What's broken in the Microsoft development stack?

Last week I was at SES San Jose in the “Working Collaboratively with Your IT Dept” session with panelists Greg, Matt, Chris, and Sage, where someone asked which platform they should use for maximum SEO benefit. The answer from the panel was a resounding “Nothing from Microsoft.” While I don’t entirely agree with this advice, I thought it would be a great catalyst for feedback from the community on what we can do to improve our development stack (Windows, IIS, ASP.Net, Silverlight) so they are optimized for SEO by default (also check out the presentation I did on (workarounds for common SEO issues on the MSFT Stack).

One of our many roles here in the Webmaster Center is to be a vocal advocate for webmasters inside Microsoft, not just the search team. In the eight months we’ve been together as a team, we’ve been in talks with most of these product teams to discuss issues and possible solutions. We’ve had a few fixes adopted, but these products have long development cycles and sometimes it takes a while to get features shipped. We’ll take your feedback directly to the product groups and work with them to come up with the best solutions. And then we’ll post more information on exactly what these changes are when they are closer to shipping.
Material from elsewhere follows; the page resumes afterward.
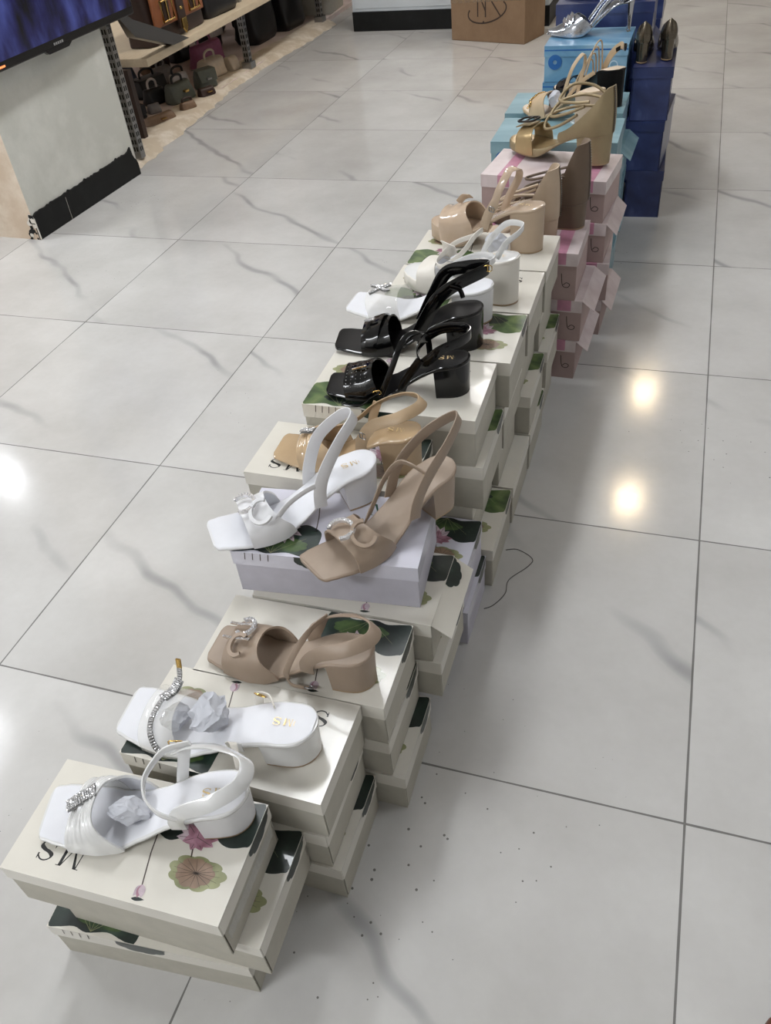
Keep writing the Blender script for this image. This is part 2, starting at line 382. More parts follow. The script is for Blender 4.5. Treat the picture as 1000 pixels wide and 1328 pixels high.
def lotus_print(mb, L, D, z, ink, bright=False, M=None):
    """the printed lid: lettering, a bud on a long stem, a lotus, a round pad and a dark leaf over the far edge. x 0..L, y 0..D"""
    dz = .00007
    T = (M or Matrix()) @ Matrix.Translation((-L/2, -D/2, 0))
    rot = Matrix.Rotation(PI, 4, 'Z')
    S = .024
    letter_S(mb, z+dz, ink, T @ Matrix.Translation((.20*L, .30*D, 0)) @ rot, S)
    letter_M(mb, z+dz, ink, T @ Matrix.Translation((.335*L, .30*D, 0)) @ rot, S*1.05)
    lg = 'leaf_green' if bright else 'leaf_dark'
    leaf = [(.555*L, D-.0005), (.545*L, .82*D), (.55*L, .64*D), (.60*L, .56*D), (.65*L, .53*D), (.70*L, .57*D), (.75*L, .62*D), (.80*L, .64*D), (.84*L, .63*D), (.88*L, .59*D), (.92*L, .58*D), (.97*L, .61*D), (L-.0005, .66*D), (L-.0005, .97*D), (.95*L, .985*D), (.87*L, .955*D), (.80*L, .985*D), (.70*L, .95*D), (.62*L, .985*D)]
    pts = [(p.x, p.y) for p in cat_rom([(a, b, 0) for a, b in leaf], 4, True)]
    pts = [(min(max(a, .0005), L-.0005), min(max(b, .0005), D-.0005)) for a, b in pts]
    mb.poly(pts, z+dz, lg, T)
    mb.poly([(p[0], min(p[1], D-.001)) for p in lobed(.74*L, .84*D, .15*L, .1*D, 9, .1, seed=4)], z+2*dz, 'leaf_dark' if bright else 'leaf_green', T)
    for a in (.62, .7, .78, .86, .93):
        stroke(mb, [(.78*L, .97*D), (a*L, .73*D)], .0007, z+3*dz, 'leaf_olive', T, .4)
    # lotus
    cx, cy = .765*L, .60*D
    for k, (a, ln, m_) in enumerate([(2.75, .034, 'petal_pale'), (2.3, .036, 'petal_pale'), (1.9, .034, 'petal_pale'), (1.4, .030, 'petal_pale'), (3.3, .026, 'petal_pale'), (.9, .026, 'petal_pale'), (2.5, .022, 'petal_pink'), (3.6, .018, 'petal_pink'), (4.6, .016, 'petal_pink'), (5.4, .018, 'petal_pink'), (.1, .026, 'petal_pink'), (6.0, .024, 'petal_pink'), (1.7, .02, 'petal_pink')]):
        mb.poly(petal(cx, cy, a, ln, .0062), z+(4+k*.5)*dz, m_, T)
        stroke(mb, [(cx, cy), (cx+ln*.85*math.cos(a), cy+ln*.85*math.sin(a))], .0006, z+(4.3+k*.5)*dz, 'stem_ink', T)
    stroke(mb, [(.76*L, .55*D), (.775*L, .44*D)], .0017, z+3*dz, 'stem_ink', T)
    # round pad
    px, py, rx, ry = .825*L, .33*D, .036, .020
    mb.poly(lobed(px, py, rx, ry, 9, .16, seed=1), z+2*dz, 'leaf_olive', T)
    mb.poly(lobed(px-.002, py, rx*.66, ry*.86, 9, .14, seed=1), z+3*dz, 'leaf_brown', T)
    for k in range(15):
        a = 2*PI*k/15+.1
        stroke(mb, [(px, py), (px+rx*.8*math.cos(a), py+ry*.8*math.sin(a))], .0007, z+4*dz, 'stem_ink', T, .4)
    # bud on its stem
    stroke(mb, [(.585*L, .62*D), (.60*L, .40*D), (.63*L, .14*D)], .0016, z+dz, 'stem_ink', T)
    for a in (-1.57-.35, -1.57, -1.57+.35):
        mb.poly(petal(.632*L, .15*D, a, .015, .004), z+(2+.3*a)*dz+.0003, 'petal_pink' if a == -1.57 else 'petal_pale', T)
    mb.poly(petal(.61*L, .035*D, .1, .016, .0022), z+dz, 'leaf_dark', T)

PROTO = {}
def make_box(kind, L, D, H, flap=0.0, name='shoebox'):
    """one shoe box: an Empty with a tray and a lid; 'kind' picks the card and print"""
    card, inner, ink = {'cream': ('cream_card', 'grey_card', 'ink_black'), 'lavender': ('lavender_card', 'lavender_grey_card', 'ink_green'),
                        'pink': ('pink_card', 'pink_kraft', 'ink_black'), 'teal': ('teal_card', 'teal_card', 'pale_print'),
                        'sky': ('sky_card', 'sky_card', 'pale_print'), 'blue': ('blue_card', 'blue_card', 'pale_print')}[kind]
    root = bpy.data.objects.new(name, None); root.empty_display_size = .05; link(root)
    t, g = .0016, .0018
    w, d = L/2-.0018, D/2-.0018
    hb = H-.003
    mb = MB()
    mb.box(-w, w, -d, d, 0, t, inner)
    mb.box(-w, w-.0006, -d, -d+t, t, hb, inner); mb.box(-w, w-.0006, d-t, d, t, hb, inner)
    mb.box(w-t, w, -d+g+t, d-g-t, t, hb, inner); mb.box(-w, -w+t, -d+g+t, d-g-t, t, hb, inner)
    if kind == 'pink':   # handwriting on the near side
        for x0 in (.25*L, .25*L):
            pass
        W = Matrix.Translation((L/2-.035, -d-.0003, H*.28)) @ Matrix.Rotation(PI/2, 4, 'X')
        P = [(p.x, p.y) for p in cat_rom([(0, .034, 0), (.002, .012, 0), (.006, .002, 0), (.016, .001, 0), (.02, .008, 0), (.012, .012, 0), (.005, .006, 0)], 5)]
        stroke(mb, P, .0016, 0, 'ink_black', W)
    mb.build('tray', root, smooth=30)
    lb = MB(); hl = .026 if kind in ('cream', 'lavender') else .03
    lb.box(-L/2, L/2, -D/2, D/2, H-t, H, card)
    # front and back flange
    lb.box(-L/2, L/2-.0006, -D/2, -D/2+t, H-hl, H-t, card); lb.box(-L/2, L/2-.0006, D/2-t, D/2, H-hl, H-t, card)
    # end flanges, one may stand open
    for s, ang in ((1, flap), (-1, .0)):
        hang = hl if not (flap and s == 1) else .036
        Mx = Matrix.Translation((s*L/2, 0, H-t*.5)) @ Matrix.Rotation(-s*ang, 4, 'Y')
        a, b_ = (-t, 0) if s == 1 else (0, t)
        lb.box(a, b_, -D/2+g, D/2-g, -hang, 0, card, Mx)
        if kind in ('cream', 'lavender') and s == 1:
            pl = [(p[0], min(p[1], .0)) for p in lobed(0, 0, .030, .022, 9, .12, PI, 2*PI, 30, 3)]
            Me = Mx @ Matrix.Translation((.0004, D/2-.034, 0)) @ Matrix(((0, 0, 1, 0), (1, 0, 0, 0), (0, 1, 0, 0), (0, 0, 0, 1)))
            lb.poly(pl, 0, 'leaf_dark', Me)
    if kind in ('cream', 'lavender'):
        lotus_print(lb, L, D, H, ink, bright=(kind == 'cream' and L > .29))
        # leaf that runs over the far flange
        Mb = Matrix.Translation((.03*L, D/2+.0004, H)) @ Matrix.Rotation(PI/2, 4, 'X')
        lb.poly([(p[0], min(p[1], 0)) for p in lobed(0, 0, .036, .023, 9, .1, PI, 2*PI, 30, 5)], 0, 'leaf_dark', Mb)
        Mb = Matrix.Translation((.36*L, D/2+.0004, H)) @ Matrix.Rotation(PI/2, 4, 'X')
        for k in range(4): stroke(lb, [(-.02+.012*k, 0), (-.018+.012*k, -.014)], .0012, 0, 'stem_ink', Mb)
    elif kind == 'pink':
        dz = .0003
        for x in (L*.30,):
            lb.box(x, x+.032, -D/2-dz, D/2+dz, H-hl*.9, H+dz, 'pink_ribbon')
        lb.box(-L*.36, -L*.36+.03, -D/2-dz, D/2+dz, H-hl*.9, H+dz, 'pink_ribbon')
    elif kind in ('sky', 'teal'):
        Mf = Matrix.Translation((L/2-.04, -D/2-.0004, H-.055)) @ Matrix.Rotation(PI/2, 4, 'X')
        ring_poly(lb, (0, 0), .010, .013, 0, 'pale_print', Mf); stroke(lb, [(.003, -.004), (.015, -.014)], .003, 0, 'pale_print', Mf)
        Mf = Matrix.Translation((-L/2+.034, -D/2-.0004, H-.045)) @ Matrix.Rotation(PI/2, 4, 'X')
        ring_poly(lb, (0, 0), .006, .021, 0, 'deep_blue_print', Mf)
        if kind == 'sky': lb.box(-L/2+.001, L/2-.001, -D/2-.0004, -D/2, H-.014, H-.010, 'deep_blue_print')
    lb.build('lid', root, smooth=30)
    return root

def dup(root, loc, rz, label=None, group=None, tilt=None):
    r = root.copy(); COL.objects.link(r); r.location = loc; r.rotation_euler = (tilt[0] if tilt else 0, tilt[1] if tilt else 0, rz)
    for ch in list(root.children):
        c = ch.copy(); COL.objects.link(c); c.parent = r
        for gch in ch.children:
            e = gch.copy(); COL.objects.link(e); e.parent = c
    if label: r['label'] = label
    if group: r['group'] = group
    return r

USED = set()
def place_box(kind, L, D, H, xr, y0, z, yaw, label, flip=False, group=None, flap=0.0, tilt=None):
    """xr, y0: the near right-hand corner of the box; yaw in degrees about that corner"""
    key = (kind, L, D, H, flap)
    if key not in PROTO: PROTO[key] = make_box(kind, L, D, H, flap)
    a = math.radians(yaw); c, s = math.cos(a), math.sin(a)
    cx, cy = -L/2, D/2
    loc = (xr+cx*c-cy*s, y0+cx*s+cy*c, z)
    rz = a+(PI if flip else 0)
    if key in USED: o = dup(PROTO[key], loc, rz, tilt=tilt)
    else:
        o = PROTO[key]; o.location = loc; o.rotation_euler = (tilt[0] if tilt else 0, tilt[1] if tilt else 0, rz); USED.add(key)
    return tag(o, label, 'shoebox', group)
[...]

So send us your feedback on what you think is broken within our stack.  Here are some thoughts to help get your creative juices flowing:

  • Bad default settings – What settings are poorly configured by default? What should the correct setting be (e.g., IIS using 302 redirects by default)?
  • Too hard – What is possible, but simply too hard to do? If this is done well on another platform, that would be helpful to know as well (e.g., rearchitecting the link structure on a site while not breaking the links of the old site).
  • Limited capabilities – Are their capabilities that we just don’t have, but would really make your lives easier as SEO-savvy web developers (e.g., need to have multiple URL entry points into silverlight application)?  
  • Bugs – What just doesn’t work right today (e.g., URL rewriting in ASP.Net using 302’s to redirect links)?

Please be as specific as you can, including version numbers and exact behavior. This will make it easier for us to reproduce and fix. Thanks!